• _Stored data_
** begin **

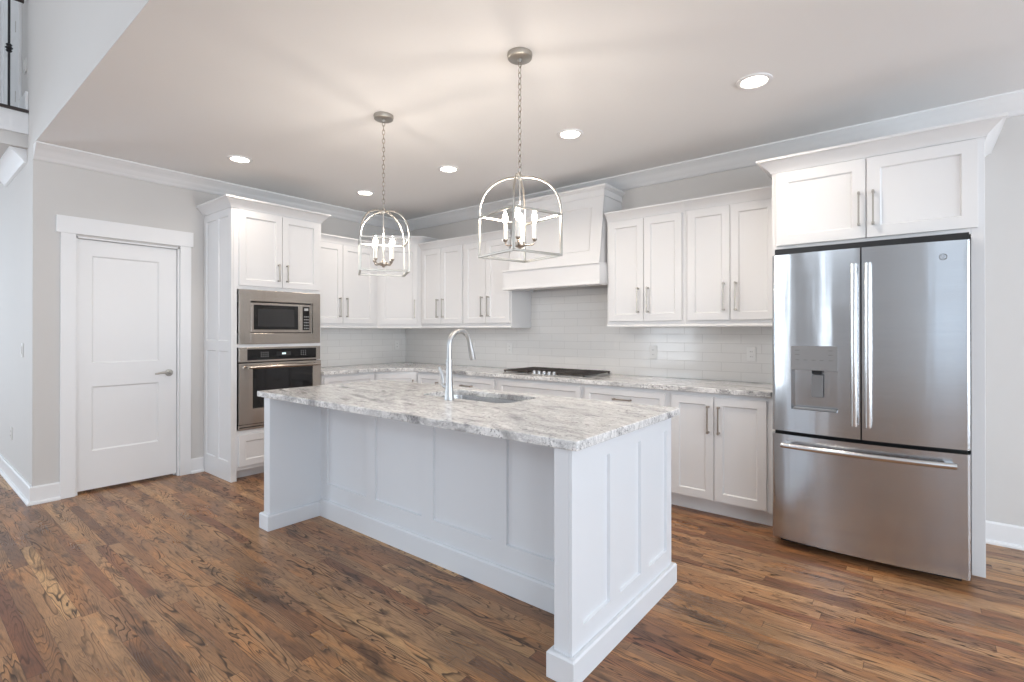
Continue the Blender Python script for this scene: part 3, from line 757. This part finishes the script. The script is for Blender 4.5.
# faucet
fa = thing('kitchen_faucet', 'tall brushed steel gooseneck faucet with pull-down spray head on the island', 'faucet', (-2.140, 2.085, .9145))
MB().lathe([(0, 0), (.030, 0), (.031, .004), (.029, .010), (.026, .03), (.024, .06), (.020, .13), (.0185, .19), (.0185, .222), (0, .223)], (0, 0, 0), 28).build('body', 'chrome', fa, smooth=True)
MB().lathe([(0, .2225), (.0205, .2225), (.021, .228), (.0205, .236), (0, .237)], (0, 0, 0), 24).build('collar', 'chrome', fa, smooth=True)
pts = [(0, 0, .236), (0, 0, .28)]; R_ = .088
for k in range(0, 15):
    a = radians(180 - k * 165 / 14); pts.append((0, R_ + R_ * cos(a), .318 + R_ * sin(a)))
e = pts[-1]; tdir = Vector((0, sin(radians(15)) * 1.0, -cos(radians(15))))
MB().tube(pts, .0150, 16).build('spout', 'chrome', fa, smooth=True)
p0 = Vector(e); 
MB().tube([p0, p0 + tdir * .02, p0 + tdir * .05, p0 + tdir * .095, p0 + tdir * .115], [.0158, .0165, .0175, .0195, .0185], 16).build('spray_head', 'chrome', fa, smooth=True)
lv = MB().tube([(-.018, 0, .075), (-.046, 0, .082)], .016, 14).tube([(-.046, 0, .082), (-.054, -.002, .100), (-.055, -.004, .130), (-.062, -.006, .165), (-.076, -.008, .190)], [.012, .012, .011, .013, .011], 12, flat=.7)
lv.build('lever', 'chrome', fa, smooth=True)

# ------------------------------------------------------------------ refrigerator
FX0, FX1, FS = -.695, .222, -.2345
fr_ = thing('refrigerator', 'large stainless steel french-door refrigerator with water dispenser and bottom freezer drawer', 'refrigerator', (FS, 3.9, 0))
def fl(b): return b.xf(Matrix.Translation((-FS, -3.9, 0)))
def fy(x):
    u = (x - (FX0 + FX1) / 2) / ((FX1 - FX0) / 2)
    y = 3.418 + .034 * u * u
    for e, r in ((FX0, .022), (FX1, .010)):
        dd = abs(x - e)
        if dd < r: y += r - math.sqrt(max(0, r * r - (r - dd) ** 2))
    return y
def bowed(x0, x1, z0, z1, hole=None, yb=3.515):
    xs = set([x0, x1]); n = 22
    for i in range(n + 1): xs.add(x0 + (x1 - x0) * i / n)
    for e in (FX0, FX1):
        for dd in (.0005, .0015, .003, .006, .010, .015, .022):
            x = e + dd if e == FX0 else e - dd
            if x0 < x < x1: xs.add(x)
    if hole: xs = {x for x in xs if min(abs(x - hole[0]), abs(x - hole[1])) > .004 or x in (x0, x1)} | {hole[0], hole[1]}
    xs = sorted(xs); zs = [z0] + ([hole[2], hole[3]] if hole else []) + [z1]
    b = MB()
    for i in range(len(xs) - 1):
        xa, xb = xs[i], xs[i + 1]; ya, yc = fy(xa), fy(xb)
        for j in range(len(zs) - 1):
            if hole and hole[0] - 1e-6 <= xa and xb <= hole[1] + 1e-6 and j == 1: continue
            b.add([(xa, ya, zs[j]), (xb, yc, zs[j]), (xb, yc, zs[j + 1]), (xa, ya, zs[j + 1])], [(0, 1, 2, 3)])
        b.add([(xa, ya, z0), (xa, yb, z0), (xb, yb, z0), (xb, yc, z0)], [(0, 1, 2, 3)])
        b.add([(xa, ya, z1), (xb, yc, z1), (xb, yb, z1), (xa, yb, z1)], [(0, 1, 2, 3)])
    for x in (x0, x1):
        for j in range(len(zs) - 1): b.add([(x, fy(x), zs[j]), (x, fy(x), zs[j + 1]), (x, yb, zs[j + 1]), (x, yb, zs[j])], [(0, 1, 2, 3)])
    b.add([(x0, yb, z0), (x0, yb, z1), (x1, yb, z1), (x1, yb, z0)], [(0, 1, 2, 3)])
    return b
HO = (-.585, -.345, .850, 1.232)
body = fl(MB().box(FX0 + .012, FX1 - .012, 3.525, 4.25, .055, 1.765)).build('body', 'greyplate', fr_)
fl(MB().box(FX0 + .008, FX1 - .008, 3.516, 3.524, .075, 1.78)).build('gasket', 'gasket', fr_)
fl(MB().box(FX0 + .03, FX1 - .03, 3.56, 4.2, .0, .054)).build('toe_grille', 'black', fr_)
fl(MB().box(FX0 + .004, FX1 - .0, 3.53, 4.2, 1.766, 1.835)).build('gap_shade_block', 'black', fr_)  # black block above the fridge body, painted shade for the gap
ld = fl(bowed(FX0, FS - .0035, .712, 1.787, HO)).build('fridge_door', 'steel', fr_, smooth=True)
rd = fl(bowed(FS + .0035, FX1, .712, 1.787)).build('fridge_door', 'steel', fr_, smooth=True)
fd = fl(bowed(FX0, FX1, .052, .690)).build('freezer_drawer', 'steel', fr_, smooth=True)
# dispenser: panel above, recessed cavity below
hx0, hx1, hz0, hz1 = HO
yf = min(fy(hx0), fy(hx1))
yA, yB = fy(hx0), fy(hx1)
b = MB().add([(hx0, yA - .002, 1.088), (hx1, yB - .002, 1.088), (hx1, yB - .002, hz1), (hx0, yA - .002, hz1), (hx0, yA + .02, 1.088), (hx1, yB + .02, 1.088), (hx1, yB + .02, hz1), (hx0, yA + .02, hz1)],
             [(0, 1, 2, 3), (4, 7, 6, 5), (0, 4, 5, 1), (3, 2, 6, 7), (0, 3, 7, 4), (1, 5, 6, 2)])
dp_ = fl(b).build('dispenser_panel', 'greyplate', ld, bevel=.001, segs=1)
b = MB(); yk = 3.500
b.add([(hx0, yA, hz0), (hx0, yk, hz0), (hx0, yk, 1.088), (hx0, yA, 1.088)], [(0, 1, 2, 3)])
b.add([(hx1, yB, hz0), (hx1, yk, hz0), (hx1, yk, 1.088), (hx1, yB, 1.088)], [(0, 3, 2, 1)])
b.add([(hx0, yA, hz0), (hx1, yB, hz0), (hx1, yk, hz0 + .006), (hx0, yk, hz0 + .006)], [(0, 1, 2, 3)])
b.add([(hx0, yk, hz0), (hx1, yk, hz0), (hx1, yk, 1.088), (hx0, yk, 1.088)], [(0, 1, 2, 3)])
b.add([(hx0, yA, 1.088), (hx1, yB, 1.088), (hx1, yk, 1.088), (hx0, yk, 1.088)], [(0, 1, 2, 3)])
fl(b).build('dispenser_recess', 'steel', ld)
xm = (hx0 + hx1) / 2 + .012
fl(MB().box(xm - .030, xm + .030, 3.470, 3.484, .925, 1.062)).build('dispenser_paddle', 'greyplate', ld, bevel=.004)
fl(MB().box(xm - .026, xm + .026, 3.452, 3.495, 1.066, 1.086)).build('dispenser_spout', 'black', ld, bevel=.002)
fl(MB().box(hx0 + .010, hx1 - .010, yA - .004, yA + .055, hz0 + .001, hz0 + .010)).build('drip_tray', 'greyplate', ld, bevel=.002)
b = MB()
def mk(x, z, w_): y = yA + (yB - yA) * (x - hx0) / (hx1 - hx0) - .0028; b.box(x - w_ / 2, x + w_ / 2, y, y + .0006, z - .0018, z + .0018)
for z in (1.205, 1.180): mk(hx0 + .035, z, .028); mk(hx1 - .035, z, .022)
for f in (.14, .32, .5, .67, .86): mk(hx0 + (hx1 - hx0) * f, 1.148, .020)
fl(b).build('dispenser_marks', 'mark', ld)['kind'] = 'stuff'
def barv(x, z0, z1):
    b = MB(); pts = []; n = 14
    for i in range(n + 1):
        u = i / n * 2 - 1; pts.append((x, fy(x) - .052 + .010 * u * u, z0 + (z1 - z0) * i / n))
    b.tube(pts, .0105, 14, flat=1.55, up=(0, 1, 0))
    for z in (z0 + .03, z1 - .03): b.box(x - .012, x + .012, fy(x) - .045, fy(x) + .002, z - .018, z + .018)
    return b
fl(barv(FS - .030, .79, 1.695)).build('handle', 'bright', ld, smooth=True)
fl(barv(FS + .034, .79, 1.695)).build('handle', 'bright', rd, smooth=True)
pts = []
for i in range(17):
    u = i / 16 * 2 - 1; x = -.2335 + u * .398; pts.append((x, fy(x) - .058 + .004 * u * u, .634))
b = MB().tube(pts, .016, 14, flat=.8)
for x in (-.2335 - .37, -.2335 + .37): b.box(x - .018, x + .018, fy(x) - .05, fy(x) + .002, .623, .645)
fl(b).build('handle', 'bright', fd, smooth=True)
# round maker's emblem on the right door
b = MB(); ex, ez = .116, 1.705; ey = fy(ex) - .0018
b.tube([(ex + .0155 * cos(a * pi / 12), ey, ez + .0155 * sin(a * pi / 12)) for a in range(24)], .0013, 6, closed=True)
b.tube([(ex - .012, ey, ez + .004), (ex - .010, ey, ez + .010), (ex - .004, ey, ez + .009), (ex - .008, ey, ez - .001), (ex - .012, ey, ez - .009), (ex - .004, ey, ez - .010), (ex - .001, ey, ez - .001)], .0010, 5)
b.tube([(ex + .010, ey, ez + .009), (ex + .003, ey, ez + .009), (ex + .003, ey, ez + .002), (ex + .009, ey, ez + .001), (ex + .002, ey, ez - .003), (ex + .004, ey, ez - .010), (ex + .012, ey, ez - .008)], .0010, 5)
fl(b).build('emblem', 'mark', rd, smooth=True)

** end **

• _Exercise task_
Give again exactly the lines running from the beginning of the material above through the line that contains "lv.build('lever', 'chrome', fa, smooth=True)", and leave out every picture.

• _Exercise answer_
Continue the Blender Python script for this scene: part 3, from line 757. This part finishes the script. The script is for Blender 4.5.
# faucet
fa = thing('kitchen_faucet', 'tall brushed steel gooseneck faucet with pull-down spray head on the island', 'faucet', (-2.140, 2.085, .9145))
MB().lathe([(0, 0), (.030, 0), (.031, .004), (.029, .010), (.026, .03), (.024, .06), (.020, .13), (.0185, .19), (.0185, .222), (0, .223)], (0, 0, 0), 28).build('body', 'chrome', fa, smooth=True)
MB().lathe([(0, .2225), (.0205, .2225), (.021, .228), (.0205, .236), (0, .237)], (0, 0, 0), 24).build('collar', 'chrome', fa, smooth=True)
pts = [(0, 0, .236), (0, 0, .28)]; R_ = .088
for k in range(0, 15):
    a = radians(180 - k * 165 / 14); pts.append((0, R_ + R_ * cos(a), .318 + R_ * sin(a)))
e = pts[-1]; tdir = Vector((0, sin(radians(15)) * 1.0, -cos(radians(15))))
MB().tube(pts, .0150, 16).build('spout', 'chrome', fa, smooth=True)
p0 = Vector(e); 
MB().tube([p0, p0 + tdir * .02, p0 + tdir * .05, p0 + tdir * .095, p0 + tdir * .115], [.0158, .0165, .0175, .0195, .0185], 16).build('spray_head', 'chrome', fa, smooth=True)
lv = MB().tube([(-.018, 0, .075), (-.046, 0, .082)], .016, 14).tube([(-.046, 0, .082), (-.054, -.002, .100), (-.055, -.004, .130), (-.062, -.006, .165), (-.076, -.008, .190)], [.012, .012, .011, .013, .011], 12, flat=.7)
lv.build('lever', 'chrome', fa, smooth=True)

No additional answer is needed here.